«La famiglia scendeva da Gerusalemme a Gerico per le vie tortuose della storia quando incontrò i tempi moderni. Le rubarono la fede, che più o meno aveva conservato, poi le tolsero l’unità e la fedeltà, la solidarietà con il vicinato e l’ospitalità per i viandanti e i dispersi. Passò per quelle strade un sociologo. Vide la famiglia ferita sull’orlo della strada e disse: “È morta”. Passò uno psicologo e disse: “Era oppressiva. Meglio che sia finita”. La incontrò un prete e la sgridò: “Perché non hai resistito?”. Infine, passò il Signore che la vide, ne ebbe compassione e si chinò su di lei lavandole le ferite con l’olio della tenerezza e il vino del suo amore. Se la caricò sulle spalle e la portò alla Chiesa affidandogliela dicendo: “L’ho comprata con il mio sangue, non lasciarla sola sulla strada in balia dei tempi. Ristorala con la mia Parola e il mio Pane. Al mio ritorno vi chiederò conto di lei”. Quando si riebbe, la famiglia ricordò il volto di Dio chino su di essa. Assaporò tutta la gioia di quell’amore e chiese a se stessa: “Come ricambierò per la salvezza che mi è stata donata?”. Guarita dalle sue divisioni, dalla sua aridità, dalla sua solitudine egoista, si propose di tornare per le strade e guarire le ferite del mondo. Si sarebbe essa pure fermata vicino a tutti i malcapitati della vita per assisterli e dire loro che c’è sempre un Amore che salva, un Amore che si ferma accanto a chi soffre, a chi è solo, a chi è disprezzato, a chi si disprezza da se stesso. Alla finestra della sua casa avrebbe messo una lampada, sempre accesa, come segno per gli sbandati della notte e la sua porta sarebbe rimasta sempre aperta, per gli amici e per gli sconosciuti» (Giampaolo Salvini, «Conflittualità e riconciliazione in famiglia – Spunti per un Giubileo della famiglia», in La Civiltà Cattolica, 2000 II, pag 165).

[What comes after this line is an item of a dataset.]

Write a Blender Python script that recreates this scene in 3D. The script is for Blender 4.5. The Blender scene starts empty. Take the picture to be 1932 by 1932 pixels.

Questa breve ma, significativa parabola vuole sottolineare come non sia un mistero che la famiglia viva difficoltà e crisi sempre più evidenti. Quale ruolo la Chiesa e la parrocchia, in particolare, giocano in tale situazione?
Se compito della Chiesa, come afferma la “Evangeli Nuntiandi” è quello di evangelizzare, la famiglia, «piccola chiesa domestica», vive continuamente questo mandato e trova nella Chiesa e nella Parrocchia il luogo per santificarsi e salvarsi. Al tempo stesso, la parrocchia, diventa, ad immagine della famiglia, il luogo in cui il Signore ci chiama a vivere relazioni interpersonali autentiche e a tradurle nei gesti della donazione e della condivisione.
La parrocchia diventa “una famiglia di famiglie” nella quale le famiglie sono cellule vive che compongono la comunità. Ciò comporta la necessità di riconoscere alla famiglia una dimensione “ecclesiale” di essere cioè “segno e strumento di salvezza”, ma anche di dare alla Parrocchia una dimensione familiare.
Pertanto, la parrocchia adotterà lo stile familiare, privilegiando l’attenzione alle persone, la comunicazione reciproca, le relazioni interpersonali. Occorre valorizzare la famiglia in quegli ambiti pastorali che le sono più congeniali: la promozione della vita, l’educazione delle giovani generazioni, l’aiuto alle famiglie in difficoltà, l’accompagnamento dei fidanzati e delle giovani coppie, ecc.
L’impegno delle famiglie all’interno della comunità, inoltre, aiuta il sacerdote ad incarnare nel quotidiano il suo ministero, e ne riceve in cambio l’ossigeno della vita spirituale, la bussola della Parola di Dio, il corpo vivo di Cristo. Solo così l’essenza di ogni parrocchia potrà essere la porta aperta ed un focolare acceso per ogni famiglia che vi passerà.